During our latest webinar, Senior Associate Amy Brown discusses the case of Brooke Homes (Bicester) Ltd v Portfolio Property Partners Ltd & Ors (2021) in which the court considers exactly what constitutes an ‘all reasonable endeavours’ obligation (watch again here). With the losing property development company having to pay damages of £13.4 million for breach of its contractual obligations, it is a useful indicator of the court’s interpretation of how far a party’s obligations extend as Anna Singleton reminds us.
Brief Facts
Portfolio Property Partners (PP) planned to develop an ‘eco-town’ outside of Bicester, Oxfordshire. It acquired the land and started the planning permission processes. PP then entered into various agreements with Brooke Homes (Bicester) Limited (BH) in which they agreed that subject to the grant of planning permission and satisfaction of other conditions, the land would be sold to BH. The key phrase in these agreements was that parties would use ‘all reasonable endeavours’ to enter into a conditional sale agreement. Time passed and negotiations between the parties continued but no agreement was entered into. BH eventually issued proceedings against PP for breach of contract.
Court Decision
The court decided that PP had failed to use all reasonable endeavours to negotiate the preliminary agreements into a formal contract for sale. A key factor in the court’s decision was PP’s failure to take positive action. Significantly, it did not produce a plan identifying the land (when it could have reasonably done so). This, with other actions which failed to advance the negotiations, led the court to decide that PP had not used ‘all reasonable endeavours’ in discharging its obligations and had breached its contractual obligations.

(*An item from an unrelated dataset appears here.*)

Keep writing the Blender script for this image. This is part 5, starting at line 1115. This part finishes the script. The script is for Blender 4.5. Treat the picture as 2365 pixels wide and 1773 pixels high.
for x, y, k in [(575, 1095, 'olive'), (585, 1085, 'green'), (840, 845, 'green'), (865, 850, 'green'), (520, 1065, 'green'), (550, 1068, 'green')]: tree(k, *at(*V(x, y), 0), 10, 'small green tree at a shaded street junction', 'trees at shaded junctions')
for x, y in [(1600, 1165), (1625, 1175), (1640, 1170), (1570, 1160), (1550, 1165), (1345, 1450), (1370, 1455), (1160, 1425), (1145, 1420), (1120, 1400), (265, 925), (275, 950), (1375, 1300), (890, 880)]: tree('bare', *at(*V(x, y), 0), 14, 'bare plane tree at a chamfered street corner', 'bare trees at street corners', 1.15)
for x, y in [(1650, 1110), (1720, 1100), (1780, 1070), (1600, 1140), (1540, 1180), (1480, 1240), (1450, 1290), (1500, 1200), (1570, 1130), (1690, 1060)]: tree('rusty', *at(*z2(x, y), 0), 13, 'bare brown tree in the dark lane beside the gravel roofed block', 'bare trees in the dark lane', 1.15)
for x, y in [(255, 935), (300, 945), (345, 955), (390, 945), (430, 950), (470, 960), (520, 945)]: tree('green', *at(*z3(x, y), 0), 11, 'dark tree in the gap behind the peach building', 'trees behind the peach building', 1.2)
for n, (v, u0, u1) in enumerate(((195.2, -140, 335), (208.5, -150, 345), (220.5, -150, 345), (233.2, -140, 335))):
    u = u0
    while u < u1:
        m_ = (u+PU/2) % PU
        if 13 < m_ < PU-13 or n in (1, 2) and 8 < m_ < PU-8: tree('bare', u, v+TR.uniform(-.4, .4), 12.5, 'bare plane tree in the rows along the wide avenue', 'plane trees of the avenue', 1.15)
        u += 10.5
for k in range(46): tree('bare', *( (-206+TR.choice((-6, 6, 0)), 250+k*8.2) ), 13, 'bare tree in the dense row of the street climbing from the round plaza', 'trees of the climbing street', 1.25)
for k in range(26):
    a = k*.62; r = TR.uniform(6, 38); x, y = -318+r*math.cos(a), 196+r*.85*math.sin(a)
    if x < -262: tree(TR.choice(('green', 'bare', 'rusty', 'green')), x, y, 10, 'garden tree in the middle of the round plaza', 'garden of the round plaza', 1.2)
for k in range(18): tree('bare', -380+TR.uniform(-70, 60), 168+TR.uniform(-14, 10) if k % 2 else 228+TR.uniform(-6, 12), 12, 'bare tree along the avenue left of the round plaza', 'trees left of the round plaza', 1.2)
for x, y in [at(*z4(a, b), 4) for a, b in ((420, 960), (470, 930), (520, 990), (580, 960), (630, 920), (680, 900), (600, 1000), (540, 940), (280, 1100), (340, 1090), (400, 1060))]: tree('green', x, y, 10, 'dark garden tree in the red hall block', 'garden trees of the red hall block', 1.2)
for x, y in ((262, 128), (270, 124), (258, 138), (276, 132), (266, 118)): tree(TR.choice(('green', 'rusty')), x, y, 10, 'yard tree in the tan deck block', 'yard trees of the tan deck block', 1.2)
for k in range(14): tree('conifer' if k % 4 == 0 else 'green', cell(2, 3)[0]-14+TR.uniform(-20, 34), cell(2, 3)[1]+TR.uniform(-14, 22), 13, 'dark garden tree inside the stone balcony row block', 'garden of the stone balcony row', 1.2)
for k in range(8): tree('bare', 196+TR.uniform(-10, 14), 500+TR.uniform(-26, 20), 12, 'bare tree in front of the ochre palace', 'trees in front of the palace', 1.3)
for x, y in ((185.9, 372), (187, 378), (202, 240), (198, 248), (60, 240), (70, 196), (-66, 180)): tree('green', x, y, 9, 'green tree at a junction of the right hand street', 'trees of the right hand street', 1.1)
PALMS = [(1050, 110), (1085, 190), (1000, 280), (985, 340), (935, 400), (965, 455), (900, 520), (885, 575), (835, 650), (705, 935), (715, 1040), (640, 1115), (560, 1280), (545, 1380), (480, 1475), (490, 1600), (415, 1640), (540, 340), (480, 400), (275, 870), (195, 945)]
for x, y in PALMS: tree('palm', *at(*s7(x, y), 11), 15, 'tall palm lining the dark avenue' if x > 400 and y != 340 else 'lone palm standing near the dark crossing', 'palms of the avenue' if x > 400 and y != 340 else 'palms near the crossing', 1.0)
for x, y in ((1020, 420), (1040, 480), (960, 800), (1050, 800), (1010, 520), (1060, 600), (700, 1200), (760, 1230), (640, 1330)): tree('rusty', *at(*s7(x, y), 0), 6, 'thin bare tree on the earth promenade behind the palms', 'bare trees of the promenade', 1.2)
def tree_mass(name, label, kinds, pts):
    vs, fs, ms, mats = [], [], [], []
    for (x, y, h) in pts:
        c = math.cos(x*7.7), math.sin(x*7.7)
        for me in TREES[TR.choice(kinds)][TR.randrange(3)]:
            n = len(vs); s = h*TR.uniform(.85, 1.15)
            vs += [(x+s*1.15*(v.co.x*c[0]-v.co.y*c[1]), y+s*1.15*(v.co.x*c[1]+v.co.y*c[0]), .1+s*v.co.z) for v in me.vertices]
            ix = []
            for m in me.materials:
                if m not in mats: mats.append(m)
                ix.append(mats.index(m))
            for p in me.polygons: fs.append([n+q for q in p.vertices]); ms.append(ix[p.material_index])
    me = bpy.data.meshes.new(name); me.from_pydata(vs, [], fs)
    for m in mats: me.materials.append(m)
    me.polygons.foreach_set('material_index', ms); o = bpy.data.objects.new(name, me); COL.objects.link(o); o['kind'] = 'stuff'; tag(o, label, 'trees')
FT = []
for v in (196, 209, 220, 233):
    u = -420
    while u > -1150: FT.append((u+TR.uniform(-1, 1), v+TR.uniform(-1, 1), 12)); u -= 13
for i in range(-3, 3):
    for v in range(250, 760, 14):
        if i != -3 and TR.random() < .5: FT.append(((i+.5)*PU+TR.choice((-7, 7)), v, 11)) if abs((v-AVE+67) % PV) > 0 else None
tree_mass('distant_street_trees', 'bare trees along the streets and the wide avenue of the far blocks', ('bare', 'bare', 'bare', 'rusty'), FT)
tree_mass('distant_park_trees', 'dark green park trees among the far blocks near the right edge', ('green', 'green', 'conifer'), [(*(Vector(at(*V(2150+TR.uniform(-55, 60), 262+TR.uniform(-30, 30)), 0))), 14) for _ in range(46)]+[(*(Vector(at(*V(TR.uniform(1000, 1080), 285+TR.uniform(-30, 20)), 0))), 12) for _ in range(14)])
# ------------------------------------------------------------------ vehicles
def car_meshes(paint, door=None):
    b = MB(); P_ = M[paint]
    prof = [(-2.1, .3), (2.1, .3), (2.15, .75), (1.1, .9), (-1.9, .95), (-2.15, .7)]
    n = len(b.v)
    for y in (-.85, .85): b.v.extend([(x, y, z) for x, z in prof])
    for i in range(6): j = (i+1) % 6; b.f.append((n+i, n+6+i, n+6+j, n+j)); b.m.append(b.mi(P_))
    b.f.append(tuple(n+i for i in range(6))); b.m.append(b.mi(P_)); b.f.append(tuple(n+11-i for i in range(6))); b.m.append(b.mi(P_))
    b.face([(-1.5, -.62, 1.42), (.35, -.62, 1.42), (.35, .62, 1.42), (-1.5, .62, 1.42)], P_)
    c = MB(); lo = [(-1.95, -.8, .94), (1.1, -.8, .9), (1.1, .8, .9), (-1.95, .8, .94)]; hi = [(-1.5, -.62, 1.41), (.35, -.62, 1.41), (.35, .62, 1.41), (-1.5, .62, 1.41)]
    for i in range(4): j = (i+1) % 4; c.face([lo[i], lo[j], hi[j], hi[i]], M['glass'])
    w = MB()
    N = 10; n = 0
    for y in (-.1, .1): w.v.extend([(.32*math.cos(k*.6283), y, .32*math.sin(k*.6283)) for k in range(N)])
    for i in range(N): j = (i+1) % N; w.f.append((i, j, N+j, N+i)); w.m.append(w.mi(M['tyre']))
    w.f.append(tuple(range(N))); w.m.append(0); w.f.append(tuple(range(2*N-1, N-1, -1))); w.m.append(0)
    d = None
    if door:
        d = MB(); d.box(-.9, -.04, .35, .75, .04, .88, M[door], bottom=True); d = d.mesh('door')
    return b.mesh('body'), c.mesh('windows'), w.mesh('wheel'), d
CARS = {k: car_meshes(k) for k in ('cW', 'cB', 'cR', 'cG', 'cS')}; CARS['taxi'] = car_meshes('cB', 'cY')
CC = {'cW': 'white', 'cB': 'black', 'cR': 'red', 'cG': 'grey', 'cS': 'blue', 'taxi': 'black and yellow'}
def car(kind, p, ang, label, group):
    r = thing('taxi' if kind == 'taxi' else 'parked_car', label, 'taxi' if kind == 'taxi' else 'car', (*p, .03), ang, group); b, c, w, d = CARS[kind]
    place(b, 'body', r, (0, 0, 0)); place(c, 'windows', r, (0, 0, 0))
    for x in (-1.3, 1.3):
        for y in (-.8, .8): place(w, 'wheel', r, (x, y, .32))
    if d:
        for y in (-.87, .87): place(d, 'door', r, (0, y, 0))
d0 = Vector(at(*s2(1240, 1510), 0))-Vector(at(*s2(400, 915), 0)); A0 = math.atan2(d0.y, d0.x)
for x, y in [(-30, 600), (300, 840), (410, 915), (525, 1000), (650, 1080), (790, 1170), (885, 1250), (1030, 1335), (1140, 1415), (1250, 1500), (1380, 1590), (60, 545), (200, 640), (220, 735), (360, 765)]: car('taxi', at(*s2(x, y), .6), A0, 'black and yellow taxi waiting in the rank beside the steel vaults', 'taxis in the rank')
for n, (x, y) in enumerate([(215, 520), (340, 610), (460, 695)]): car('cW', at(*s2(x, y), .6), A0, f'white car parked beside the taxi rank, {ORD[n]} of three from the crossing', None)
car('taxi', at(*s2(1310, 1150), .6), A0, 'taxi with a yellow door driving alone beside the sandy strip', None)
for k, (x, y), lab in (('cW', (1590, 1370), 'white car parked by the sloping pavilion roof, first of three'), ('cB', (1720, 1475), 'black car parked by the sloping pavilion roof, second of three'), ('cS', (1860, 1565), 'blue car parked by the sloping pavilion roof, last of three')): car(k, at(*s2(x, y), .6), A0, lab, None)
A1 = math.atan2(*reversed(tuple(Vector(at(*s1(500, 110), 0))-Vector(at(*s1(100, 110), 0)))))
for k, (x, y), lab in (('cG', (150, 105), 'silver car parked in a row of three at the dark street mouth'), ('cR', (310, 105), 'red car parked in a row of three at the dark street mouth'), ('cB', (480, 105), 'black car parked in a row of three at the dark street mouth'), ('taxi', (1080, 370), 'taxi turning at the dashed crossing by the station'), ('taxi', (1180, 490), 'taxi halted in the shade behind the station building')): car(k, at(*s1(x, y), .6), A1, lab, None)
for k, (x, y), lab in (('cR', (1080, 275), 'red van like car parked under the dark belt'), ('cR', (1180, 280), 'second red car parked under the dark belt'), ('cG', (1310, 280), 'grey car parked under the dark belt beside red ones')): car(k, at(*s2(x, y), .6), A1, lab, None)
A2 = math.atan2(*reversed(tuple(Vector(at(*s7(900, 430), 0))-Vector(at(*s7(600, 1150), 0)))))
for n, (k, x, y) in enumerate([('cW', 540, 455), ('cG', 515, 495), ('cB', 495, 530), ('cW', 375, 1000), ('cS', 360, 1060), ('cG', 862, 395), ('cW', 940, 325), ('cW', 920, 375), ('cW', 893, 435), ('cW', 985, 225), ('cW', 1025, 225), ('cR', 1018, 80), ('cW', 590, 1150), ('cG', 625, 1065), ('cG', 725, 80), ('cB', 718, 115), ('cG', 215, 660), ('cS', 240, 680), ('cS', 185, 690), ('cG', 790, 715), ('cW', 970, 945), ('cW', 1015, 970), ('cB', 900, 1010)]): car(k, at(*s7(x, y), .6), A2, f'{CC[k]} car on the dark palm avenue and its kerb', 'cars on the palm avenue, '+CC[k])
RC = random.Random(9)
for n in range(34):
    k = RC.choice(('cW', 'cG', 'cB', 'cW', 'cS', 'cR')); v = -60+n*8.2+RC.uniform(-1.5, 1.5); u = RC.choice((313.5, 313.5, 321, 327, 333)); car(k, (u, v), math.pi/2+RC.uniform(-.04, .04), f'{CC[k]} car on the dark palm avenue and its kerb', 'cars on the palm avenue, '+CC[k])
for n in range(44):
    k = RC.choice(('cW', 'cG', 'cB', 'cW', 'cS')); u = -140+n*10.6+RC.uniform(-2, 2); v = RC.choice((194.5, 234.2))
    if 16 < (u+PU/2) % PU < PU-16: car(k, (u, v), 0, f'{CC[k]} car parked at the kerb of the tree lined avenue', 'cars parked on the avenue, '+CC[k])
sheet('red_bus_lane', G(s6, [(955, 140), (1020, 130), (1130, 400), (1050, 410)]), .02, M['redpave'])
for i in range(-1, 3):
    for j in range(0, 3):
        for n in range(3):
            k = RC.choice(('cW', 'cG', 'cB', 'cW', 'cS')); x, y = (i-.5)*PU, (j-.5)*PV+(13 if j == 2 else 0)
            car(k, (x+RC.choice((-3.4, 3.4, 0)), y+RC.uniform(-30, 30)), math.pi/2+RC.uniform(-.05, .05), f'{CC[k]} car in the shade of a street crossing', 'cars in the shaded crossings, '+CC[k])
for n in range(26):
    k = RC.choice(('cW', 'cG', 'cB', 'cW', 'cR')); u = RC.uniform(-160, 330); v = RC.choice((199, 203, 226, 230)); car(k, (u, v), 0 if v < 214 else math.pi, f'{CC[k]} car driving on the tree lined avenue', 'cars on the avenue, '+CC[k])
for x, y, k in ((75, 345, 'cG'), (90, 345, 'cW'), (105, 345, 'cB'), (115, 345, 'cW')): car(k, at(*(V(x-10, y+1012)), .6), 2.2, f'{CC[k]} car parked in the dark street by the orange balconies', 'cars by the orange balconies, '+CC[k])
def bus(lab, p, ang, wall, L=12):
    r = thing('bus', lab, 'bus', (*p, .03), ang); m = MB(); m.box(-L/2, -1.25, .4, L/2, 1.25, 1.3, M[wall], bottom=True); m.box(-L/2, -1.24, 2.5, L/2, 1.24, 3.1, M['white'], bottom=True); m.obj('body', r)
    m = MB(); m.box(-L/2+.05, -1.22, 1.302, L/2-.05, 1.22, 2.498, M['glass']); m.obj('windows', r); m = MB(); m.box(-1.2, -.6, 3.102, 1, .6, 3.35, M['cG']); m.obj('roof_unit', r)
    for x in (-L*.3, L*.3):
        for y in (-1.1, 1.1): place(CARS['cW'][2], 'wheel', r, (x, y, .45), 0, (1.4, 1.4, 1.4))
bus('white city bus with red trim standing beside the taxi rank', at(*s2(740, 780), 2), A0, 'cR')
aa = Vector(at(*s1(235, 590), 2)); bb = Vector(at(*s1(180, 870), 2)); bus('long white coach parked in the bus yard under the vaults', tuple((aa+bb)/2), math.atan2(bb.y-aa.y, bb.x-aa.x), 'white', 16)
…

‘All reasonable endeavours’
The judge made the following points as to what constitutes all ‘reasonable endeavours’:
- Active endeavours are required by the parties;
- Failing to do something is likely to be a breach;
- All reasonable endeavours could even be construed as a ‘best endeavours’ obligations.

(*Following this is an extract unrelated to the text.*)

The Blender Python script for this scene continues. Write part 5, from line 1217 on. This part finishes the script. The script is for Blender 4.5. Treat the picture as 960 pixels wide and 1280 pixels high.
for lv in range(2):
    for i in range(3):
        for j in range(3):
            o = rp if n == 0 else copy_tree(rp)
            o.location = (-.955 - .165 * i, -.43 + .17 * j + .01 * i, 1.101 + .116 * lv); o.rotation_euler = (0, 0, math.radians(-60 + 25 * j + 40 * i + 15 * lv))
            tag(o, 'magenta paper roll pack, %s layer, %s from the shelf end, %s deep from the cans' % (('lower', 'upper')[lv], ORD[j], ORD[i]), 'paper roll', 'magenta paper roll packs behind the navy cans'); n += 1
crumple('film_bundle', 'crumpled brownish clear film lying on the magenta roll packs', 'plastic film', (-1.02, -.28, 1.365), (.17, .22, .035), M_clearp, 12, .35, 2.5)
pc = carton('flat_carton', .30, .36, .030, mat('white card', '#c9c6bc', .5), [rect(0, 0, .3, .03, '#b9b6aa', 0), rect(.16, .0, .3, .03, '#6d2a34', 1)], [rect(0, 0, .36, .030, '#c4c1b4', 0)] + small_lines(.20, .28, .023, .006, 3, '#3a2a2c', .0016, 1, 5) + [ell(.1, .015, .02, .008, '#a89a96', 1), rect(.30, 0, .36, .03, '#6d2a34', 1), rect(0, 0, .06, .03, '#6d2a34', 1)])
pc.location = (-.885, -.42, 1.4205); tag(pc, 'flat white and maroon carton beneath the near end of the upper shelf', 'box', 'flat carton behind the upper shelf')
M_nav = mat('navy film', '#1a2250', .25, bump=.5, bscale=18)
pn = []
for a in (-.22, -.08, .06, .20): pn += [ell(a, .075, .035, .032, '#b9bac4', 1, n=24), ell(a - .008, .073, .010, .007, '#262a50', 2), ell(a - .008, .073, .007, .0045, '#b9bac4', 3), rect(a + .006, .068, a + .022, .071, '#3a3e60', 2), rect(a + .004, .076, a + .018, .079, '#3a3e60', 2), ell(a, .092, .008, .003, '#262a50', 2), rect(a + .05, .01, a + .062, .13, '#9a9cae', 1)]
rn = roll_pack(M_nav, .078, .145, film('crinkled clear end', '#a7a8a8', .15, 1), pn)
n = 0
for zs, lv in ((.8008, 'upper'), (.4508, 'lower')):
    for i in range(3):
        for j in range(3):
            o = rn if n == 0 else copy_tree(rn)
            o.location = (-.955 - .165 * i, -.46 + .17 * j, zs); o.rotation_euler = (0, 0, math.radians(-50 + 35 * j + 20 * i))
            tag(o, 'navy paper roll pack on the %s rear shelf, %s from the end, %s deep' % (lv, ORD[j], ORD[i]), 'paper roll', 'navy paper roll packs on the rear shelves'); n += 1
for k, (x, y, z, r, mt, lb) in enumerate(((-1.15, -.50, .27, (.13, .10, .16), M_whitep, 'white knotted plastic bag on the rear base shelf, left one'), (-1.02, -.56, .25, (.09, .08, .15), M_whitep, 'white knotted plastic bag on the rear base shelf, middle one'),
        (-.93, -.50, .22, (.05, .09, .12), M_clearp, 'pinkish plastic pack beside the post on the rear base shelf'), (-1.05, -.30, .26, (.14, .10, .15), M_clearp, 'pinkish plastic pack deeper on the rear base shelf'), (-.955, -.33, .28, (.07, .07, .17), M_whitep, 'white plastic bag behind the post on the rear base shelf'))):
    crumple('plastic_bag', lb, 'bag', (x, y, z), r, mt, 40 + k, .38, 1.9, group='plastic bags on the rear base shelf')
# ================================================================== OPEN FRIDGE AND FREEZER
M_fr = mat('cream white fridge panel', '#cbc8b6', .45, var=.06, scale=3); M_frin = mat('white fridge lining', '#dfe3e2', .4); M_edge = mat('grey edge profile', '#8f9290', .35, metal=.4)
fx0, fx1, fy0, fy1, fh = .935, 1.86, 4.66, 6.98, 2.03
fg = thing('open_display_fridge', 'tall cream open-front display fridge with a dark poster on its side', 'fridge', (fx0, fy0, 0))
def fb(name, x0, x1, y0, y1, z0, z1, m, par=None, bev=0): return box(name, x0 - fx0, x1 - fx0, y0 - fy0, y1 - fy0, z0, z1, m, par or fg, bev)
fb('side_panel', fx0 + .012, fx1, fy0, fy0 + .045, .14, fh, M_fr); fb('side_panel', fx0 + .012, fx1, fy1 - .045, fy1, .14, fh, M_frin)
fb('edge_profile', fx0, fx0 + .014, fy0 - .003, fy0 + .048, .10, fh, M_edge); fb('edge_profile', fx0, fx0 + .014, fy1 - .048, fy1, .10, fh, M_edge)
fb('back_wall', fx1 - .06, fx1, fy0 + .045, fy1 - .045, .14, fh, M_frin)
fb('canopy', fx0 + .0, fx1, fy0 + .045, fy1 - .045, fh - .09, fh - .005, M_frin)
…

Other ‘endeavours’ obligations
Contrast this with the other endeavours wording:
- ‘reasonable endeavours’ – imposes the lowest obligation and is generally satisfied if one reasonable path is taken.
- ‘all reasonable endeavours’ – all reasonable paths and endeavours to be taken. This falls in between reasonable and best.
- ‘best endeavours’ – the most onerous (short of an absolute obligation) and requires all reasonable actions to be exhausted. This could include acting against a party’s own commercial interest.
Practical Points
These issues crop up time and time again, whether in Heads of Terms negotiations or in contract drafting and care should always be taken when agreeing endeavours clauses. Here are some top tips:
- Be careful – only say what you really mean and remember that one word can change the whole meaning.
- ‘Best endeavours’ is particularly onerous and following this case so is ‘all reasonable endeavours’ so agree it / use it wisely.
- Be specific, set out what is or is not required, for example, timeframes, cost levels, are parties required to litigate, must a party purse an appeal?
- Keep records of actions taken (and actions or non-actions of the other party).
- Finally, remember that the terms are not interchangeable and be aware of the different levels of obligations and effort that each requires.